Building a Drive and Frame for the Worsley Works SW-8
This past winter I insulated our garage door. The benefit of this is even though I’m in Arizona and daytime highs are around 100 right now, if I cool the garage aggressively early in the morning I can still use the shop all morning. In relation to various challenges of life, working on trains every morning has been what the doctor ordered for me for sure. I’m trying to do as much “dirty” shop work as I can in the garage shop, so I’ve been bouncing project to project, as reflected in recent posts.
This engine is the classic type of project that involves making something complicated with no instructions. It has taken many mornings to now, but a nice puzzle to ponder. The series on building this SW8 starts here.
A SW-8?
One question I had was if the model really was an SW-8, as the built-up example (in TT scale) on the website of Worsley Works has two stacks, and a SW-8 only has one (that model may also be seen in this article). And the model has holes placed for two stacks. I have come to the conclusion though that it is in fact a SW-8, an 800 HP locomotive produced from 1950-54, with one stack. I printed out a number of prototype photos to guide with the build.
I kind of wish it were a bit bigger prototype, that would be slightly easier to get a drive in.
Making the drive as early as possible
Over time I’ve learned that you need to for sure have a drive in mind for any locomotive project before you get too far. In this case, for the SW-8 the basis of the frame is a “blue box” Athearn GP-7. I have done this same general setup several times before; one truck and the motor are from the Athearn engine, sitting in an extensively modified frame, and the front truck is from in this case an AHM S-2. In the case of both engines, they use what would be road diesel trucks, and when used on a switcher in OO they scale out well. This engine will have 8-wheel pickup and run well, if I can get it all to fit. It is a tight squeeze, and I may have to punt eventually and use a different motor or cut down the sideframes a bit. The front truck is the big challenge. But for now, I’m hopeful.

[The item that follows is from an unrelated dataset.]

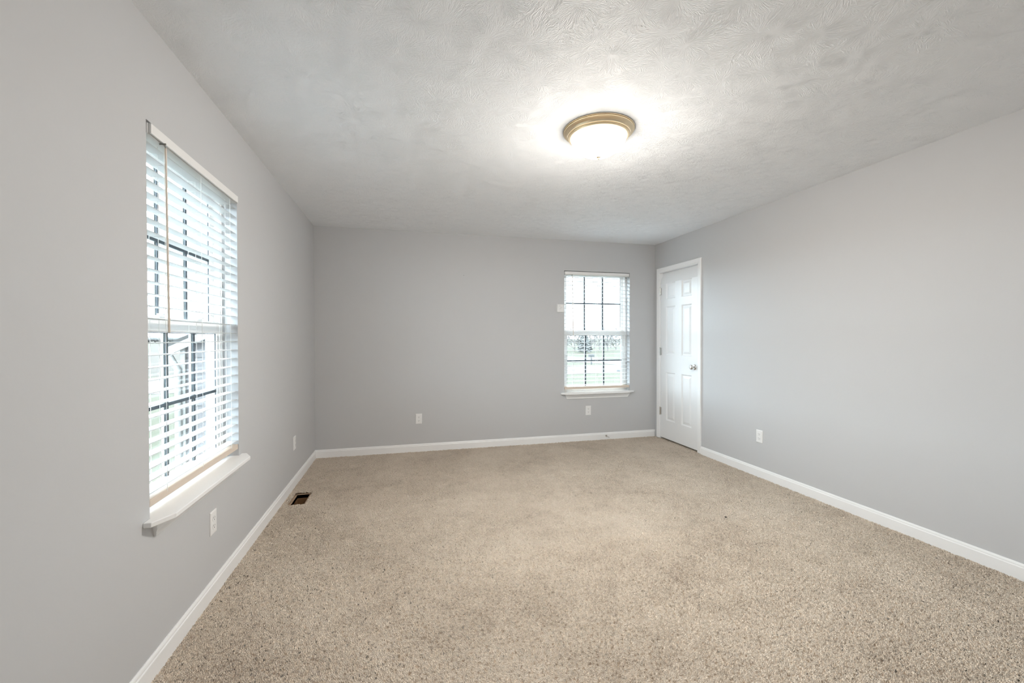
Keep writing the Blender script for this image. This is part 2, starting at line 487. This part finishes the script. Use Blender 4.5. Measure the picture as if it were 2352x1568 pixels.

In the first photo I was hoping to use part of the AHM frame, but in the second you can see I made a different frame insert to hold the front truck and keep the frame level.
As I said, this is a kit with no instructions, so you have to think out process over and over. Some parts need to go on before others, some things have to be done in an order you have to visualize while working out the model.
On to the brass frame
Backing up a step, there are a lot of steps to prep the body for assembly. First of course all the parts need cleaned up and bent. After that, there are some choices.
As I had spent so long on the drive (several full mornings!) that visible base was the place to start. One specific challenge was the pieces on the inside of the steps were overly long and needed cut down – otherwise, all the parts were the right size.
Soldering the steps with a torch
While in retrospect maybe not the best choice, I chose to go with a torch for soldering the ends of the frame and steps. The thinking being it would be the best to set it all up and solder in one shot, and it was more familiar to me.
The really challenging part was setting it up, which took quite a while. The pieces and angles involved were not simple to work out. Once I finally had it set up, as seen below, I could set it up again with the clamps in 10 minutes.
I soldered the ends with a torch and the liquid flux I usually use on horns. This may have been overkill.
The whole thing is totally solid (with a bit more solder than I would have preferred), but one of the frame end gussets I did not get on correctly, and I ended up building the cab end of the frame twice and fixing it further with the resistance soldering unit.
Resistance soldering the rest of the frame together
For a project with this gauge of brass my Micro-Mark resistance soldering unit worked well. Careful setup before each soldering operation is essential. The next operation was adding some square brass rod to the frame to make it stiffer and to give a surface to solder the visible edge of the frame to.
I then used clamps again and soldered the visible frame using the resistance soldering outfit. Being sure to solder in such a way that little if any solder is on a visible surface.
And there it is. I’ve already built most of the body, more on that soon.
Hi John,
Alan Doherty (Worsley Works) doesn’t produced etched kits, but etched ‘scratch-aids’ – hence no instructions as per a kit. Also, to resolve your “is it/isn’t it a SW-8” conundrum, you should know that Alan usually relies on others (usually those requesting a new scratch-aid set of parts) to provide him with the necessary drawings/prototype data on which to create the etches. If there is an error in the drawing, he unwittingly repeats that in the etch phototool. Not his intention; he just makes what he is asked to produce. Hence the odd error in an etched design. Hope that explains.
Best regards,
Phil
PS. I’ve got your book and enjoyed it immensely. Keep writing this fascinating articles on American 00 please!